As any of the survivors here, and trust me there is more of you than we may care to admit, and as any of the children in these relationships, and trust me there are more than any care to admit, you know that this is an impoverishing and isolating experience.

Survivors should not have the added stress of missing work and all the financial uncertainty that creates.

If we do not provide them this support, they are more likely to have to stay where they are.

They should not suffer the dislocation, and the upheaval that can flow from losing their job altogether.

We can help change this, we must.

I pay tribute to some of the many employers who already provide family violence leave: Telstra, NAB, Virgin Australia, IKEA, Blundstone boots and there will be many small businesses who don’t seek to pump up their own tyres who are standing by their staff when this happens.

But all of these companies, great and small, have led the way, they demonstrate that family violence leave actually:

  • improves productivity

  • increases employee retention

  • and reduces absenteeism


I salute the advocacy and leadership of Australia’s trade unions.
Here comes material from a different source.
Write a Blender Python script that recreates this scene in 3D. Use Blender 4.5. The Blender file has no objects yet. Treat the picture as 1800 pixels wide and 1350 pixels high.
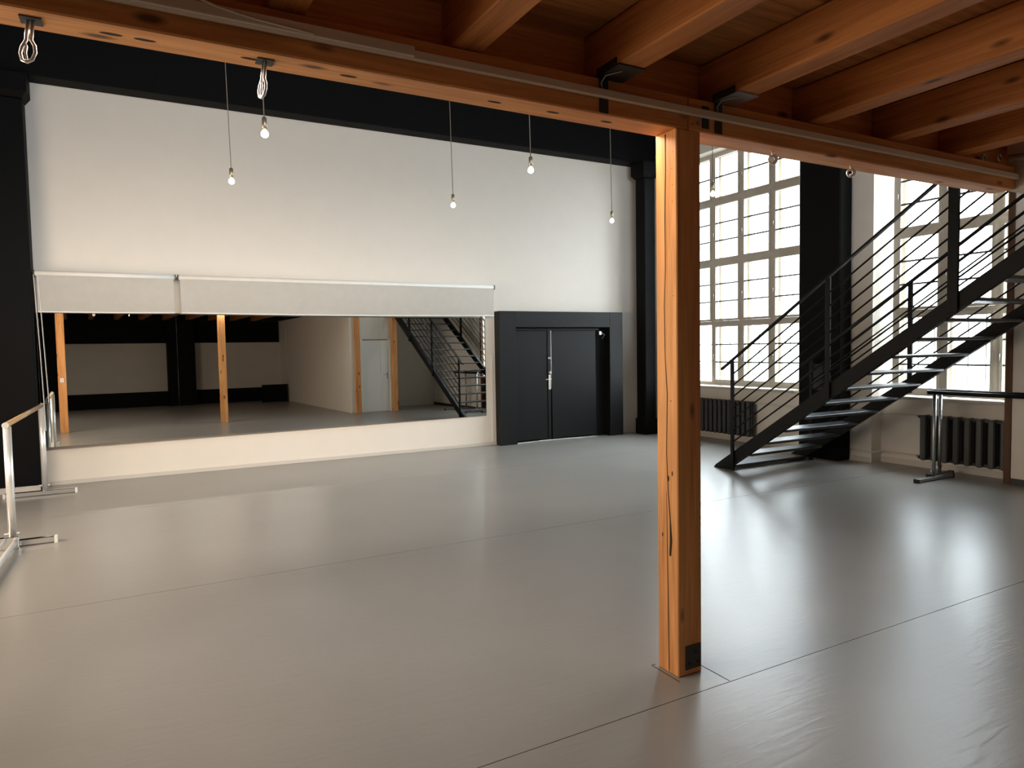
import bpy, bmesh, math, random
from mathutils import Vector, Matrix
random.seed(7)
sc = bpy.context.scene
COL = sc.collection
# ------------------------------------------------------------------ camera
YAW, PIT, ROL, FPX = math.radians(61.2), math.radians(-2.95), math.radians(-.97), 1211.0
fw = Vector((math.cos(PIT)*math.cos(YAW), math.cos(PIT)*math.sin(YAW), math.sin(PIT)))
r0 = Vector((math.sin(YAW), -math.cos(YAW), 0)); u0 = r0.cross(fw)
rr = math.cos(ROL)*r0 + math.sin(ROL)*u0; uu = rr.cross(fw)
cd = bpy.data.cameras.new('camera'); cam = bpy.data.objects.new('camera', cd); COL.objects.link(cam)
cam.matrix_world = Matrix(((rr.x, uu.x, -fw.x, 0), (rr.y, uu.y, -fw.y, 0), (rr.z, uu.z, -fw.z, 1.7), (0, 0, 0, 1)))
cd.sensor_width = 36; cd.sensor_fit = 'HORIZONTAL'; cd.lens = FPX/1800*36; cd.clip_start = .05
sc.camera = cam
# ------------------------------------------------------------------ sky, lights, exposure
w = bpy.data.worlds.new('overcast_sky'); sc.world = w; w.use_nodes = True
WN, WK = w.node_tree.nodes, w.node_tree.links
WN['Background'].inputs[0].default_value = (.86, .94, 1.0, 1)
wc = WN.new('ShaderNodeTexCoord'); wx = WN.new('ShaderNodeSeparateXYZ'); wm = WN.new('ShaderNodeMath'); wm.operation = 'MAXIMUM'; wm.inputs[1].default_value = 0
wa = WN.new('ShaderNodeMath'); wa.operation = 'MULTIPLY_ADD'; wa.inputs[1].default_value = 18.0; wa.inputs[2].default_value = 9.0   # overcast sky: zenith three times the horizon
WK.new(wc.outputs['Generated'], wx.inputs[0]); WK.new(wx.outputs['Z'], wm.inputs[0]); WK.new(wm.outputs[0], wa.inputs[0]); WK.new(wa.outputs[0], WN['Background'].inputs[1])
def area(name, loc, rot, sx, sy, power, col, portal=False):
    l = bpy.data.lights.new(name, 'AREA'); l.shape = 'RECTANGLE'; l.size = sx; l.size_y = sy; l.energy = power; l.color = col
    o = bpy.data.objects.new(name, l); COL.objects.link(o); o.location = loc; o.rotation_euler = rot
    if portal: l.cycles.is_portal = True
    return o
HP = math.pi/2
area('portal_opening', (9.62, 8.65, 3.1), (0, HP, 0), 4.3, 2.8, 1, (1, 1, 1), True)
area('portal_opening', (3.3, -7.16, 4.6), (HP, 0, 0), 12.4, 2.1, 1, (1, 1, 1), True)  # samples sky through the invented opening above the gallery
area('portal_opening', (9.62, 4.55, 3.1), (0, HP, 0), 4.3, 2.8, 1, (1, 1, 1), True)
# unseen warm fill light added at the left; the wall behind is closed
area('left_warm_fill', (-2.68, 6.2, 1.8), (0, -HP, 0), 1.8, 5.0, 180, (1, .82, .64))
# strip lights added on the hall side of the beam to brighten floor and far wall
for lx in (.2, 2.1, 4.1):
    area('beam_fill', (lx, 2.835, 2.845), (math.radians(72), 0, 0), 1.5, .06, 15, (1, .90, .78)).data.spread = math.radians(62)
    area('beam_fill_down', (lx, 2.825, 2.79), (math.radians(8), 0, 0), 1.5, .05, 10 if lx < 4 else 4, (1, .90, .78))  # second fill, added to lift the floor below the beam
area('gallery_fill', (-2.2, -.6, 2.90), (0, 0, 0), .4, 1.6, 30, (1, .87, .72))  # unseen fill light added to lift the dim room under the gallery
vs = sc.view_settings
vs.view_transform = 'Standard'; vs.look = 'None'; vs.gamma = 1; vs.use_curve_mapping = False; vs.exposure = 0.38
cy = sc.cycles
cy.max_bounces = 10; cy.diffuse_bounces = 6; cy.glossy_bounces = 5; cy.transmission_bounces = 6; cy.transparent_max_bounces = 16
cy.caustics_reflective = False; cy.caustics_refractive = False; cy.sample_clamp_indirect = 8; cy.use_denoising = True

# ------------------------------------------------------------------ materials
def nt(m): return m.node_tree.nodes, m.node_tree.links
def mat(name, col, rough=.5, metal=0, spec=.5, emit=None, estr=0, bump=0, bscale=40, var=0):
    m = bpy.data.materials.new(name); m.use_nodes = True; N, L = nt(m); b = N['Principled BSDF']
    b.inputs['Base Color'].default_value = (*col, 1); b.inputs['Roughness'].default_value = rough
    b.inputs['Metallic'].default_value = metal; b.inputs['Specular IOR Level'].default_value = spec
    if emit: b.inputs['Emission Color'].default_value = (*emit, 1); b.inputs['Emission Strength'].default_value = estr
    if bump or var:
        tc = N.new('ShaderNodeTexCoord'); n = N.new('ShaderNodeTexNoise'); n.inputs['Scale'].default_value = bscale; n.inputs['Detail'].default_value = 4
        L.new(tc.outputs['Object'], n.inputs['Vector'])
        if bump:
            bp = N.new('ShaderNodeBump'); bp.inputs['Strength'].default_value = bump; bp.inputs['Distance'].default_value = .005
            L.new(n.outputs[0], bp.inputs['Height']); L.new(bp.outputs[0], b.inputs['Normal'])
        if var:
            n2 = N.new('ShaderNodeTexNoise'); n2.inputs['Scale'].default_value = bscale*.07; n2.inputs['Detail'].default_value = 5
            L.new(tc.outputs['Object'], n2.inputs['Vector'])
            r = N.new('ShaderNodeValToRGB'); r.color_ramp.elements[0].position = .3; r.color_ramp.elements[1].position = .7
            r.color_ramp.elements[0].color = (*[c*(1-var) for c in col], 1); r.color_ramp.elements[1].color = (*[min(1, c*(1+var)) for c in col], 1)
            L.new(n2.outputs[0], r.inputs[0]); L.new(r.outputs[0], b.inputs['Base Color'])
    return m
def wood(name, axis, light, dark, rough=.55, knots=True):
    m = bpy.data.materials.new(name); m.use_nodes = True; N, L = nt(m); b = N['Principled BSDF']
    tc = N.new('ShaderNodeTexCoord'); oi = N.new('ShaderNodeObjectInfo')
    off = N.new('ShaderNodeVectorMath'); off.operation = 'ADD'
    k = N.new('ShaderNodeMath'); k.operation = 'MULTIPLY'; k.inputs[1].default_value = 37.0
    L.new(oi.outputs['Random'], k.inputs[0]); L.new(tc.outputs['Object'], off.inputs[0]); L.new(k.outputs[0], off.inputs[1])
    def mp(al, ac):
        p = N.new('ShaderNodeMapping'); s = [ac]*3; s['XYZ'.index(axis)] = al; p.inputs['Scale'].default_value = s
        L.new(off.outputs[0], p.inputs['Vector']); return p
    n1 = N.new('ShaderNodeTexNoise'); n1.inputs['Scale'].default_value = 1; n1.inputs['Detail'].default_value = 7; n1.inputs['Distortion'].default_value = .8
    L.new(mp(.9, 11).outputs[0], n1.inputs['Vector'])
    n2 = N.new('ShaderNodeTexNoise'); n2.inputs['Scale'].default_value = 1; n2.inputs['Detail'].default_value = 3
    L.new(mp(2.5, 90).outputs[0], n2.inputs['Vector'])
    mx = N.new('ShaderNodeMath'); mx.operation = 'MULTIPLY_ADD'; mx.inputs[1].default_value = .5
    L.new(n2.outputs[0], mx.inputs[0]); L.new(n1.outputs[0], mx.inputs[2])
    r = N.new('ShaderNodeValToRGB'); e = r.color_ramp.elements
    e[0].position = .52; e[0].color = (*dark, 1); e[1].position = .92; e[1].color = (*light, 1)
    L.new(mx.outputs[0], r.inputs[0]); out = r.outputs[0]
    if knots:
        v = N.new('ShaderNodeTexVoronoi'); v.inputs['Scale'].default_value = 1; L.new(mp(2.6, 7.5).outputs[0], v.inputs['Vector'])
        kr = N.new('ShaderNodeValToRGB'); kr.color_ramp.elements[0].position = .07; kr.color_ramp.elements[0].color = (1, 1, 1, 1)
        kr.color_ramp.elements[1].position = .17; kr.color_ramp.elements[1].color = (0, 0, 0, 1)
        L.new(v.outputs['Distance'], kr.inputs[0])
        mm = N.new('ShaderNodeMixRGB'); mm.inputs[2].default_value = (*[c*.28 for c in dark], 1)
        L.new(kr.outputs[0], mm.inputs[0]); L.new(out, mm.inputs[1]); out = mm.outputs[0]
    L.new(out, b.inputs['Base Color']); b.inputs['Roughness'].default_value = rough; b.inputs['Specular IOR Level'].default_value = .3
    bp = N.new('ShaderNodeBump'); bp.inputs['Strength'].default_value = .25; bp.inputs['Distance'].default_value = .004
    L.new(mx.outputs[0], bp.inputs['Height']); L.new(bp.outputs[0], b.inputs['Normal'])
    return m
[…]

They don’t always get a good wrap, but when it comes to family violence leave,  they have helped negotiate arrangements which cover over 2 million people.

Today is about action.

I know that there will be thousands of Australian women and children who hopefully may hear some of what passes in Canberra, some of it breaks the white noise in the day to day.

I think they will feel better and a little bit of that anxiety and burden will come off their shoulders because they will understand they are not alone.